Stacking-dependent exciton multiplicity in WSe$_2$ bilayers

TL;DR

This study investigates how stacking configurations in WSe$_2$ bilayers influence exciton properties, revealing stacking-dependent spectral multiplicity and exciton characteristics through combined experimental and theoretical approaches.

Contribution

It provides new insights into the impact of layer stacking on exciton multiplicity and optical properties in WSe$_2$ bilayers, supported by experimental data and beyond-DFT calculations.

Findings

Distinct optical features for 2H and 3R stackings.

Stacking affects exciton spectral multiplicity and phonon sidebands.
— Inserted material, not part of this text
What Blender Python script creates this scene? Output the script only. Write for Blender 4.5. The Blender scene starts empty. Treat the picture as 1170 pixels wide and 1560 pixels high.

Theoretical calculations explain experimental observations.

Abstract

Twisted layers of atomically thin two-dimensional materials realize a broad range of novel quantum materials with engineered optical and transport phenomena arising from spin and valley degrees of freedom and strong electron correlations in hybridized interlayer bands. Here, we report experimental and theoretical studies of WSe$_2$ homobilayers obtained in two stable configurations of 2H ($60^\circ$ twist) and 3R ($0^\circ$ twist) stackings by controlled chemical vapor synthesis of high-quality large-area crystals. Using optical absorption and photoluminescence spectroscopy at cryogenic temperatures, we uncover marked differences in the optical characteristics of 2H and 3R bilayer WSe$_2$ which we explain on the basis of beyond-DFT theoretical calculations. Our results highlight the role of layer stacking for the spectral multiplicity of momentum-direct intralayer exciton transitions in absorption, and relate the multiplicity of phonon sidebands in the photoluminescence to momentum-indirect excitons with different spin valley and layer character. Our comprehensive study generalizes to other layered homobilayer and heterobilayer semiconductor systems and highlights the role of crystal symmetry and stacking for interlayer hybrid states.